Direct. II. Remember that you are entering into the way to everlasting life, and not into a place of happiness or continuance. Presently therefore set your hearts on heaven, and make it the design of all your lives, to live in heaven with Christ for ever. O happy you, if God betimes will thoroughly teach you to know what it is that must make you happy; and if at your first setting out, your end be right, and your faces be heavenward! Remember that as soon as you begin to live, you are hasting towards the end of your lives: even as a candle as soon as it beginneth to burn, and the hour-glass as soon as it is turned, is wasting, and hasting to its end; so as soon as you begin to live, your lives are in a consumption, and posting towards your final hour. As a runner, as soon as he beginneth his race, is hasting to the end of it; so are your lives, even in your youngest time. It is another kind of life that you must live for ever, than this trifling, pitiful, fleshly life. Prepare therefore speedily for that which God sent you hither to prepare for. O happy you, if you begin betimes, and go on with cheerful resolution to the end! It is blessed wisdom to be wise betimes, and to know the worth of time in childhood, before any of it be wasted and lost upon the fooleries of the world. Then you may grow wise indeed, and be treasuring up understanding, and growing up in sweet acquaintance with the Lord, when others are going backwards, and daily making work for sad repentance or final desperation. Eccl. xxi. 1, "Remember now thy Creator in the days of thy youth, while the evil days come not, nor the years draw nigh, when thou shalt say, (of all things here below,) I have no pleasure in them."

Direct. III. Remember that you have corrupted natures to be cured, and that Christ is the Physician that must cure them; and the Spirit of Christ must dwell within you, and make you holy, and give you a new heart and nature, which shall love God and heaven above all the honour and pleasures of the world: rest not therefore till you find that you are born anew, and that the Holy Ghost hath made you holy, and quickened your hearts with the love of God, and of your dear Redeemer.31 The old nature loveth the things of this world, and the pleasures of this flesh; but the new nature loveth the Lord that made you, and redeemed and renewed you, and the endless joys of the world to come, and that holy life which is the way thereto.

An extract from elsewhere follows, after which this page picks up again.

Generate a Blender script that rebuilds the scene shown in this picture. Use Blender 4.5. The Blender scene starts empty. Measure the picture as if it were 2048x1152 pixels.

Direct. IV. Take heed of loving the pleasures of the flesh, in over-much eating, or drinking, or play. Set not your hearts upon your belly or your sport; let your meat, and sleep, and play be moderate. Meddle not with cards or dice, or any bewitching or riotous sports: play not for money, lest it stir up covetous desires, and tempt you to be over-eager in it, and to lie, and wrangle, and fall out with others. Use neither food or sports which are not for your health; a greedy appetite enticeth children to devour raw fruits, and to rob their neighbours' orchards, and at once to undo both soul and body. And an excessive love of play doth cause them to run among bad companions, and lose their time, and destroy the love of their books, and their duty, and their parents themselves, and all that is good. You must eat, and sleep, and play for health, and not for useless, hurtful pleasure.32

Direct. V. Subdue your own wills and desires to the will of God and your superiors, and be not eagerly set upon any thing which God or your parents do deny you. Be not like those self-willed, fleshly children, that are importunate for any thing which their fancy or appetite would have, and cry or are discontent if they have it not. Say not that I must have this or that, but be contented with any thing which is the will of God and your superiors. It is the greatest misery and danger in the world, to have all your own wills, and to be given up to your hearts' desire.33

Direct. VI. Take heed of a custom of foolish, filthy railing, lying, or any other sinful words. You think it is a small matter, but God thinketh not so; it is not a jesting matter to sin against the God that made you: it is fools that make a sport with sin, Prov. xiv. 9; x. 23; xxvi. 19. One lie, one curse, one oath, one ribald, or railing, or deriding word, is worse than all the pain that ever your flesh endured.